Questo rapporto fra ebraismo e stato di Israele è evidente proprio in coloro che ci prendono come nemici. Gli antisemiti oggi sono per forza antisionisti, non c’è bisogno di molto per dimostrarlo. Ma anche l’antisionismo è tutto tendenzialmente antisemita, nel senso di porsi contro non solo allo Stato di Israele ma al nostro popolo. Lo si vede bene quando gli “antisionisti” prima dicono, com’è accaduto di recente a quella decana dei corrispondenti alla Casa Bianca, che dovremmo andar via dalla “Palestina” che avremmo “rubato” e poi, alla domanda di dove dovremmo “tornare”, la risposta è “al diavolo, in Germania o in Polonia”, cioè, come ha detto ancora più esplicitamente alla radio di bordo una delle navi della “flottiglia” pro-Hamas in risposta all’intimazione di fermarsi “tornatevene ad Auschwitz”.
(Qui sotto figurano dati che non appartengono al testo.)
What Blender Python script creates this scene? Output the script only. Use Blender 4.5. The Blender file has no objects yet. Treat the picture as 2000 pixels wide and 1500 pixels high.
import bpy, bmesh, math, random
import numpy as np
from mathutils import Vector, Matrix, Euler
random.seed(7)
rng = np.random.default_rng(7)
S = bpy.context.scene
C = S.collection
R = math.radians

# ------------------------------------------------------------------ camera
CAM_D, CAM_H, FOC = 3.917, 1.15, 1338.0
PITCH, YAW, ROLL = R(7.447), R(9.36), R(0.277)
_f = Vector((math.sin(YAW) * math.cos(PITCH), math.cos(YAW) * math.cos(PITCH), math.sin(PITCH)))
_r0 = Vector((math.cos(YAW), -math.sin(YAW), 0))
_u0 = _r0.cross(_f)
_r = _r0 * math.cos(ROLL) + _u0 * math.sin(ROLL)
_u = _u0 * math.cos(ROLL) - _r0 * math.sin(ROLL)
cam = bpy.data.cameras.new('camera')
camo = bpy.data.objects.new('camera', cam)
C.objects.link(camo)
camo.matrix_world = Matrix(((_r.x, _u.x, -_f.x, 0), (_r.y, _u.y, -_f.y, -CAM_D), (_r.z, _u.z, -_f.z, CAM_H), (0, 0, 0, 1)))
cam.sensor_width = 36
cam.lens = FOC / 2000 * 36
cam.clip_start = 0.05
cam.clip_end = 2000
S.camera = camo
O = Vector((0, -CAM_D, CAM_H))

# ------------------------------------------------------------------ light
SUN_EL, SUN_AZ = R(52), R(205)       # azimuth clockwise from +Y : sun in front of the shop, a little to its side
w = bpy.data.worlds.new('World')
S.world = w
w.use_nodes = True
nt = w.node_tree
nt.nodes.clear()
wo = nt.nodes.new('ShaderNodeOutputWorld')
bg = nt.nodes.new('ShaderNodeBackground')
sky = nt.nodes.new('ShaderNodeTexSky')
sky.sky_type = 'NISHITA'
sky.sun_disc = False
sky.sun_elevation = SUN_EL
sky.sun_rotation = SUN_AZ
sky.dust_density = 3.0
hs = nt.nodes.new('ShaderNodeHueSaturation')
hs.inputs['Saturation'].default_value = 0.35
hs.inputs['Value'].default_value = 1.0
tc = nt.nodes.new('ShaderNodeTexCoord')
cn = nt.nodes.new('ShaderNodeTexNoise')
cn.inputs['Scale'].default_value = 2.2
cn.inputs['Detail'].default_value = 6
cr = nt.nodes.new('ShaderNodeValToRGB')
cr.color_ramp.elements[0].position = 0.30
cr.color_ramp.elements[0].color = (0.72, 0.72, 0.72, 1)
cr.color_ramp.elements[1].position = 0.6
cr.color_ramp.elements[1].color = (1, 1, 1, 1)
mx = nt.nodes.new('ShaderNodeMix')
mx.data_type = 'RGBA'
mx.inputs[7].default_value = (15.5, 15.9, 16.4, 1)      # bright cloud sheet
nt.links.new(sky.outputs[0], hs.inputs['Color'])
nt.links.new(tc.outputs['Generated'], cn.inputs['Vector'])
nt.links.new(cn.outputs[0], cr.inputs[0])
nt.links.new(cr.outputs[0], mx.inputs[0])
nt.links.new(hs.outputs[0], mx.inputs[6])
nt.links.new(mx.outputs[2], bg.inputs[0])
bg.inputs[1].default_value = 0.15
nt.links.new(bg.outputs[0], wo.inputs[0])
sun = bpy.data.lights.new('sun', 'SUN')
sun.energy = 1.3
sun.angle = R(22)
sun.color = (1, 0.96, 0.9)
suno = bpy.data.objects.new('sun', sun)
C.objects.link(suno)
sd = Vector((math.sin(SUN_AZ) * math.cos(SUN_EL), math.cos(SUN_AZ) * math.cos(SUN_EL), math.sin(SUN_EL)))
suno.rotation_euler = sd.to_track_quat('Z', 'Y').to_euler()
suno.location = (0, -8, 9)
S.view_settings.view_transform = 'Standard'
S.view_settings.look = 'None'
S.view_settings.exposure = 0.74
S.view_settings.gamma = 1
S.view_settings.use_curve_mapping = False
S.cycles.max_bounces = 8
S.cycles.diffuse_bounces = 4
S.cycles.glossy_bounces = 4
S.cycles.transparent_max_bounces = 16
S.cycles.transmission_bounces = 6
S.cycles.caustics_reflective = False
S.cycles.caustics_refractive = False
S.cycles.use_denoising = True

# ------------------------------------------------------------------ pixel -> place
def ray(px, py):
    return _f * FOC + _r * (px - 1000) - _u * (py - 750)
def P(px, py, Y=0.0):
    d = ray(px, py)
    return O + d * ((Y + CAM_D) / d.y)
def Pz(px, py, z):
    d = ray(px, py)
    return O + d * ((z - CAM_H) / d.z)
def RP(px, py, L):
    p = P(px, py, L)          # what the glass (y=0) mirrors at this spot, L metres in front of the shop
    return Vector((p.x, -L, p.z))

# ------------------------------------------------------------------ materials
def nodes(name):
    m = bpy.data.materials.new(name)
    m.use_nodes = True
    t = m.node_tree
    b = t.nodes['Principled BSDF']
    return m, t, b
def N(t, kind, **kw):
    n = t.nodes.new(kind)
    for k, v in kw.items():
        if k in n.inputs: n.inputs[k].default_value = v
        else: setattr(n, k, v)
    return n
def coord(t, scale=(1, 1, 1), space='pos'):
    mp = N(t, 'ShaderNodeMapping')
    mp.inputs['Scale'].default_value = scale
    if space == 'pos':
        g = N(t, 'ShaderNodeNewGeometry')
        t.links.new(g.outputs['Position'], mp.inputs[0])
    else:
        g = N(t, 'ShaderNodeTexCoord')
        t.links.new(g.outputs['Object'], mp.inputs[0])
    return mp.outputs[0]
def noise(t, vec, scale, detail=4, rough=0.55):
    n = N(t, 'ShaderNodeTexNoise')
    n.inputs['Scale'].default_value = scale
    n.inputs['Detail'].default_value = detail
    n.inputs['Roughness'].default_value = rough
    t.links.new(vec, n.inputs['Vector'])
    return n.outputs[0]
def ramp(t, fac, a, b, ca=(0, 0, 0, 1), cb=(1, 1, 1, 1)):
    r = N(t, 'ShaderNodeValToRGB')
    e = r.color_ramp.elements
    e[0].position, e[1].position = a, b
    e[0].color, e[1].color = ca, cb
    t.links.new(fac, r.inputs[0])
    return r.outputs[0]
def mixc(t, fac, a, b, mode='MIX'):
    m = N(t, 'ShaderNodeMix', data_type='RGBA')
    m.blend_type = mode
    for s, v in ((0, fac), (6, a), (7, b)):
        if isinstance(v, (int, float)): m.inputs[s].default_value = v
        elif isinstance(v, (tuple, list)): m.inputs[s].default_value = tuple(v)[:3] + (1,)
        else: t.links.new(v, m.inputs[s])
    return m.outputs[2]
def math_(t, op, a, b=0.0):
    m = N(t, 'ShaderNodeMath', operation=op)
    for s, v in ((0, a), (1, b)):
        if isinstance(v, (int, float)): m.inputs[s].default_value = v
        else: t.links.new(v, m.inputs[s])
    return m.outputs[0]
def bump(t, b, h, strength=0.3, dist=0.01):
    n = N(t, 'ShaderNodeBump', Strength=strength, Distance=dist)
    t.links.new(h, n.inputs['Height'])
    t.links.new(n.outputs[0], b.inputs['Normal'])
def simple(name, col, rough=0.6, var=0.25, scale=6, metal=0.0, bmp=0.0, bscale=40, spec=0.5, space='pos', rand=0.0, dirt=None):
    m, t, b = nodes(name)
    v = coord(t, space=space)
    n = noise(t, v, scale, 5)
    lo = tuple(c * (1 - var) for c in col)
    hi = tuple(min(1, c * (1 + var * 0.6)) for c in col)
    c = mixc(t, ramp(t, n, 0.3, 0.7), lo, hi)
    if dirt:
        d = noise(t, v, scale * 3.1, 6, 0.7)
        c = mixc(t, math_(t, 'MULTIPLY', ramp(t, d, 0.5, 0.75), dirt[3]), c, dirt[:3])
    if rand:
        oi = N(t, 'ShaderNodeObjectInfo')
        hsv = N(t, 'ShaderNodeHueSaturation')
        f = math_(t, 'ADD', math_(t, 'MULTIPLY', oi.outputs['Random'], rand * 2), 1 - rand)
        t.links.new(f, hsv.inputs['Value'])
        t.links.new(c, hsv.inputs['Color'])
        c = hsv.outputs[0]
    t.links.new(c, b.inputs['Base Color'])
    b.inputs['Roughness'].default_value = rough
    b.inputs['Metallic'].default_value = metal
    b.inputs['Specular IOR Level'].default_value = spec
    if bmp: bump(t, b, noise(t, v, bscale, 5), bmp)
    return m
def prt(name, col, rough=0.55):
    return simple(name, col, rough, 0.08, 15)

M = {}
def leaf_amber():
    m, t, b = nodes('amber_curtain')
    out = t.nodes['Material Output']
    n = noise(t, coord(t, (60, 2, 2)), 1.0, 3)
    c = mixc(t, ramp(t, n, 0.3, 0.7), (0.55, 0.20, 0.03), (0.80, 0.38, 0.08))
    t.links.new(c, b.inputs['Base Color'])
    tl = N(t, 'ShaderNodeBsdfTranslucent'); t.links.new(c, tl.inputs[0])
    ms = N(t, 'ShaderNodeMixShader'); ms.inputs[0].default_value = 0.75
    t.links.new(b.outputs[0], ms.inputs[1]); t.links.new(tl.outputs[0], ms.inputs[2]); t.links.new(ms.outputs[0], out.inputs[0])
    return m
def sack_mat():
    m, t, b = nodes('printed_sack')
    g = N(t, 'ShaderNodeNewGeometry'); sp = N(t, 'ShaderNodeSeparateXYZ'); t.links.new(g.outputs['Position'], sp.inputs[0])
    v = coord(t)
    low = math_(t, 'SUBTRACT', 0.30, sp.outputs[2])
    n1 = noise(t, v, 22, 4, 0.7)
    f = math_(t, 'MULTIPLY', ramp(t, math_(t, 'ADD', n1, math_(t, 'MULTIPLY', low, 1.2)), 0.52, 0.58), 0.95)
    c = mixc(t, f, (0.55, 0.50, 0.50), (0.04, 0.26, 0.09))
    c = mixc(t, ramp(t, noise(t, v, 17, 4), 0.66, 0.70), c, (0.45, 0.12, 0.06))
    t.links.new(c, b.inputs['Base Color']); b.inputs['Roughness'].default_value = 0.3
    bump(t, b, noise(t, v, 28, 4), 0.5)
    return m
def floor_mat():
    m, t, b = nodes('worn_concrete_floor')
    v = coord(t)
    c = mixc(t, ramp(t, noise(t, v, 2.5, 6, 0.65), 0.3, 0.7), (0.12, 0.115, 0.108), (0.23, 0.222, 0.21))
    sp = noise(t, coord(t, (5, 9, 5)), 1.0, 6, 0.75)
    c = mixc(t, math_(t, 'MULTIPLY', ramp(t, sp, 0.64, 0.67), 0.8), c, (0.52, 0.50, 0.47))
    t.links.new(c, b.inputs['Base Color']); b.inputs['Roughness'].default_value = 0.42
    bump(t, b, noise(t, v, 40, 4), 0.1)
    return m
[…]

Ecco, in maniera lucida e consapevole o meno, con comprensione storica o senza intendere quel che fanno, estremisti o “perbene” come i sindacati e dei partiti di sinistra, i manifestanti antistraeliani si mettono su un cammino dove gli ebrei non hanno diritto a uno Stato e devono essere dispersi fra i popoli “come il sale che dà sapore agli altri cibi ma non deve essere mai troppo concentrato” ha scritto un “filosofo” in un intervento recente sul “Pais”: magari rinchiusi in ghetti o deportati in luoghi dove chi ha lo stomaco di farlo si prenda cura di loro. Per questa ragione essenzialmente negativa le manifestazioni contro Israele riguardano le sinagoghe. E per questo sono sbagliate in tutto, salvo che nell’indirizzo cui si rivolgono. Perché l’antisionismo è antisemitismo, senza se e senza ma.